Part 2 - Producing Feeds: Building a Simple Feed Producer; Taking the Edge Off Hosting Feeds; Scraping Web Sites to Produce Feeds; Monitoring Your Server with Feeds; Tracking Changes in Open Source Projects; Routing Your Email Inbox to Feeds; Web Services and Feeds

Part 3 - Remixing Feeds: Normalizing and Converting Feeds; Filtering and Sifting Feeds; Blending Feeds; Republishing Feeds; Extending Feeds

Part 4 - Implementing a Shared Feed Cache

Index



This book starts with the assumption that you either already understand all the details of RSS/Atom formatting, or that you're willing to learn the details on your own as you go. This is *not* a reference book on RSS standards. Rather, Orchard answers the question "what can you *do* with RSS that's cool and useful?". Using a series of projects, he starts to get you thinking about how you might use RSS technology in ways you haven't considered. For instance, having your log files report things via RSS feed could give you immediate notice of unusual situations. Or perhaps having RSS feeds go to your IM client would allow you to react quickly to news and information. The possibilities are endless, and Orchard does a good job in getting you to think.

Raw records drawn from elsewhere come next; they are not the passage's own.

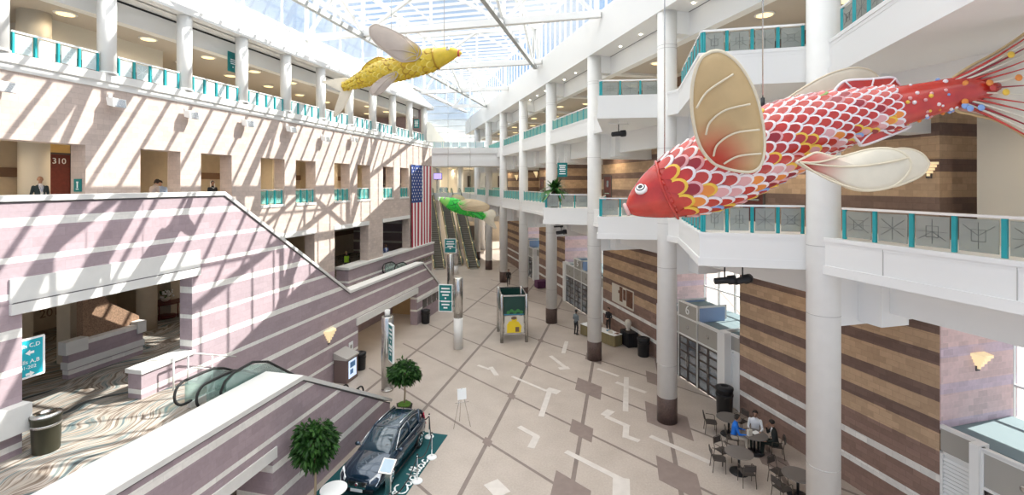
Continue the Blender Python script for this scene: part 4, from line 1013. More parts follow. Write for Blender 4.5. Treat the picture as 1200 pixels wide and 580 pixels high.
# ------------------------------------------------------------------ plants
def leafy(mb, c, rx, rz, n, size, seed, droop=.4):
    rd_ = random.Random(seed)
    for k in range(n):
        while True:
            v = Vector((rd_.uniform(-1,1), rd_.uniform(-1,1), rd_.uniform(-1,1)))
            if .25 < v.length < 1: break
        v = v.normalized()*(v.length**.5)
        p = Vector(c)+Vector((v.x*rx, v.y*rx, v.z*rz))
        d = Vector((v.x, v.y, v.z*.6-droop+rd_.uniform(-.4,.4))).normalized()
        s = d.cross(Vector((rd_.uniform(-1,1),rd_.uniform(-1,1),1))).normalized(); L_ = size*rd_.uniform(.7,1.4); up = s.cross(d)
        mb.add([p, p+d*L_*.5+s*L_*.2+up*L_*.05, p+d*L_, p+d*L_*.5-s*L_*.2+up*L_*.05], [(0,1,2,3)], rd_.randrange(3))
LEAF = [flat('leaf_dark', (.018,.075,.012), .45), flat('leaf_mid', (.035,.125,.02), .45), flat('leaf_light', (.07,.19,.035), .45)]
def topiary(label, P, trunk, rx, rz, seed, pot=True):
    t = local('potted_tree', label, 'tree', (P.x, P.y, 0), 0)
    m = MB(); m.lathe([(.3,0),(.38,.42),(.4,.45),(.36,.45),(.34,.4)], (0,0), 4, sm=False); m.build('pot', flat('dark_planter', (.05,.05,.04), .6), t)
    m = MB(); m.lathe([(.33,.40),(.3,.46),(.1,.5)], (0,0), 10); m.build('moss', flat('moss', (.10,.20,.03), .9, noise=.3, scale=20), t)
    m = MB(); m.tube([(0,0,.4),(.02,.01,trunk*.6),(-.01,0,trunk+rz*.8)], .04, 8); m.build('trunk', flat('tree_trunk', (.42,.33,.22), .8), t)
    m = MB()
    for k in range(7):
        a = k*2.4; m.tube([(0,0,trunk-.1+.1*k),(.5*rx*math.cos(a),.5*rx*math.sin(a),trunk+.1+.12*k)], .015, 5)
    m.build('branch', 'trussgrey', t)
    m = MB(); leafy(m, (0,0,trunk+rz*.55), rx*.86, rz*.86, 620, .2, seed, .55); leafy(m, (0,0,trunk+rz*.5), rx*.6, rz*.7, 500, .2, seed+5, .3)
    rq = random.Random(seed+9)
    for k in range(26):
        a = rq.random()*6.28; e = rq.uniform(-.3,1.3); c = Vector((rx*.72*math.cos(a)*math.cos(e), rx*.72*math.sin(a)*math.cos(e), trunk+rz*.55+rz*.8*math.sin(e)))
        leafy(m, c, .17, .17, 34, .2, seed*50+k, .6); m.build('foliage', LEAF, t, recalc=False)
Q1 = g(477, 478); topiary('small potted tree with a round crown behind the dark car', g(474,484), 1.6, .78, .55, 1)
Pt = Lw(13.25, 9.66, 0)
topiary('small potted tree in front of the near purple wall', Pt, 1.95, .70, .80, 2)
t = local('potted_palm', 'bushy palm in a white pot on the middle balcony corner', 'plant', Rw(10.6, 29.2, 9.1), 0)
MB().lathe([(.22,0),(.28,.5),(.3,.55),(.26,.55),(.24,.48)], (0,0), 18).build('pot', 'white', t)
MB().tube([(0,0,.4),(.03,0,1.2),(0,0,1.5)], .05, 8).build('trunk', 'bandbrown', t)
m = MB(); rnd = random.Random(9)
for k in range(90):
    a = rnd.random()*6.28; el = rnd.uniform(.0,1.3); L_ = rnd.uniform(1.0,1.5); pr = None
    for j in range(5):
        f = j/4; x = L_*f*math.cos(el*.9); z = 1.3+L_*(f*math.sin(el)-.7*f*f*(1-el*.4)); w_ = .12*math.sin(PI*min(.97, f+.12))+.01
        c = Vector((x*math.cos(a), x*math.sin(a), z)); s = Vector((-math.sin(a), math.cos(a), 0))*w_; cu_ = (c+s, c-s)
        if pr: m.add([pr[0], pr[1], cu_[1], cu_[0]], [(0,1,2,3)], k % 3)
        pr = cu_
m.build('frond', LEAF, t, recalc=False)
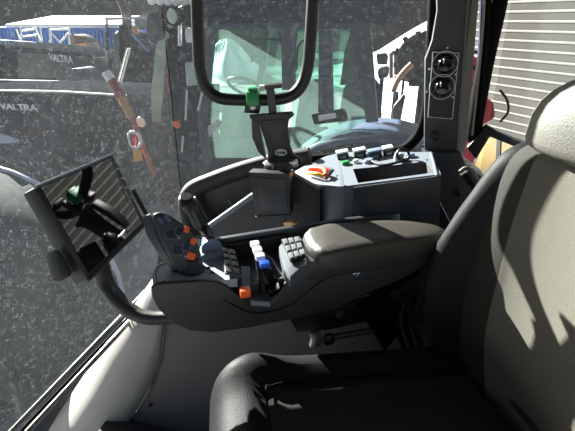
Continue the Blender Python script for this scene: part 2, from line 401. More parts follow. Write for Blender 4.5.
b.tube(cr([c0+V((.015, 0, -.01)), TC(404, 160, .008), TC(395, 163, .006), TC(382, 165, .006), TC(368, 160, .006)], 5), .004, 8)
tag(b.build('coiled_cable', M_black), 'short black cable looped round beside sockets near the pillar', 'cable')
b = B().lathe(TC(399, 160, 0), N_c, [(.014, 0), (.014, .012), (.010, .02), (.0, .021)], 16)
tag(b.build('cable_plug', mat('aged grey plug', '#9a9c9c', .4)), 'round grey plug at the end of the looped cable', 'plug')
# ================================================================== ARMREST
PH = math.radians(14); AX = V((math.cos(PH), math.sin(PH), 0)); AN = V((-math.sin(PH), math.cos(PH), 0))
A0 = .794
def AS(px, py, off=0): return P(px, py, AN*(A0+off), AN)     # plane of the armrest's near side
def AT(px, py, z): return Zp(px, py, z)
ar = empty('armrest_console', AS(280, 320)+AN*.07, 'long dark grey armrest console with padded rear and control deck', 'armrest')
side = [(151, 288), (158, 283.5), (175, 283), (200, 281), (215, 281.5), (227, 286), (237, 294), (247, 301), (262, 303.5), (272, 301), (279, 293), (286, 283), (296, 272), (307, 264.5), (318, 261), (345, 256), (400, 248), (438, 242),
        (443, 252), (430, 265), (400, 280), (370, 293), (335, 309), (290, 320), (250, 328), (215, 333), (190, 331), (172, 323), (158, 309), (152, 298)]
sp = [AS(*p) for p in side]
B().prism(sp, AN*.010).build('side_shell', M_shell, ar, bev=.004, seg=3)
# raised swoosh band on the side
sw = [(152, 296), (200, 303), (245, 316), (300, 311), (325, 297), (345, 283), (400, 268), (436, 258)]
# shadow gap crease
bb = B().tube(cr([AS(x, y, -.0005) for x, y in [(224, 300), (245, 311), (265, 312.5), (290, 305), (310, 290), (325, 279), (350, 271), (395, 262), (434, 252)]], 4), .0022, 6)
bb.build('crease', M_black, ar)
# far shell
farp = [p+AN*.14 for p in sp]
zf = -.475
fs_ = [V((p.x, p.y, min(p.z, 9))) for p in farp]
top = [AT(214, 240, -.478), AT(345, 221.5, -.462), AT(395, 218, -.455)]
fp = [AN*0+p for p in (AT(207, 243, -.485), AT(214, 240, -.478), AT(300, 228, -.466), AT(345, 222, -.462), AT(425, 216, -.458))]
q = [p-AN*(p.dot(AN)-.945) for p in fp]
B().prism(q+[V((q[-1].x, q[-1].y, -.60)), V((q[0].x, q[0].y, -.62))], AN*.015).build('far_shell', mat('shell edge plastic', '#3a3d42', .3), ar, bev=.004)
# front nose shell closing the front end
nose = [AS(151, 288, .01), AS(158, 309, .01), AS(176, 322, .01)]
def Dk(px, py, z=-.500): return AT(px, py, z)
# front deck: rounded outline
deck = [Dk(154, 285), Dk(152, 277), Dk(155, 268), Dk(160, 262), Dk(185, 257), Dk(205, 246), Dk(217, 243), Dk(222, 250), Dk(236, 262), Dk(238, 270), Dk(240, 289), Dk(228, 285), Dk(215, 280), Dk(200, 279.5), Dk(175, 282)]
deck = [p+AN*max(0, A0+.004-p.dot(AN)) for p in deck]
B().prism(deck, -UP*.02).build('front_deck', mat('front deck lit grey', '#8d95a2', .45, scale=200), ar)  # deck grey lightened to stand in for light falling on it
lo = [V((p.x, p.y, -.52)) for p in deck]
cen = sum(lo, V((0, 0, 0)))/len(lo)
n = len(lo); v2 = lo+[cen+(p-cen)*.93-UP*.045 for p in lo]+[cen+(p-cen)*.7-UP*.085 for p in lo]
v2 = [p+AN*max(0, A0+.02-p.dot(AN)) for p in v2]
f2 = [[i, (i+1) % n, n+(i+1) % n, n+i] for i in range(n)]+[[n+i, n+(i+1) % n, 2*n+(i+1) % n, 2*n+i] for i in range(n)]+[list(range(2*n, 3*n)), list(range(n-1, -1, -1))]
mk('nose_shell', v2, f2[:-1], M_shell, ar)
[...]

The caveat here is that he assumes a particular software language and platform for building these hacks. Python is the language used, so this book would be most helpful if you already knew the language (or were willing to figure it out on the fly). Likewise, he writes for the Unix platform primarily. You can use Unix emulators like Cygwin to run Unix-like command in Windows, or you can mentally adapt the concepts to whatever hack you want to build. At first I was thinking that single focus might be a liability for the book. But after thinking about it, I don't think it's that bad. It maintains the focus on the hack instead of on how every different platform needs to be coded, hence the book is more concise. Also, his goal is to get you to hack and experiment, not to teach you a technology via a tutorial. Since hacking is experimenting, you may end up hacking these ideas on a couple of different fronts...



Excellent idea and application book... If you're interested in going beyond simple feed readers and building stuff for yourself, this is a definite purchase you want to check out...

User review
don't worry about the different versions of RSS and Atom
The book is very logically arranged into 3 parts. For using feeds, making feeds and mixing feeds. Most readers will probably deal with the first part and maybe the third part.


Using feeds is explained as being able to aggregate data from websites offering these using RSS or Atom methods. From which, you can see how to recast the output into HTML pages for your website. Or maybe send it to your mailbox. Actually and more realistically, to the mailboxes of those who visit your website and ask for this feed.


Orchard deliberately does not go much into the fine distinctions between the different and incompatible RSS standards. Or likewise with the various Atom formats. More technical books can discuss these points ad nauseum. But Orchard is aiming this text at a programmer who just wants to put together a news feed, and does not really care about lower level details.



Making a news feed is the second part of the book. Only a fraction of readers will head here. It's not easy to produce original content, after all.



The last part of the book is essentially an advanced continuation of the first part. You are shown how to embed higher level logic into processing the feeds. With an extensive example on using a Bayesian to try to identify news articles that might be of interest to your readership. Be aware that the Bayesian method is not perfect. Occasionally, you might get an incongruous article.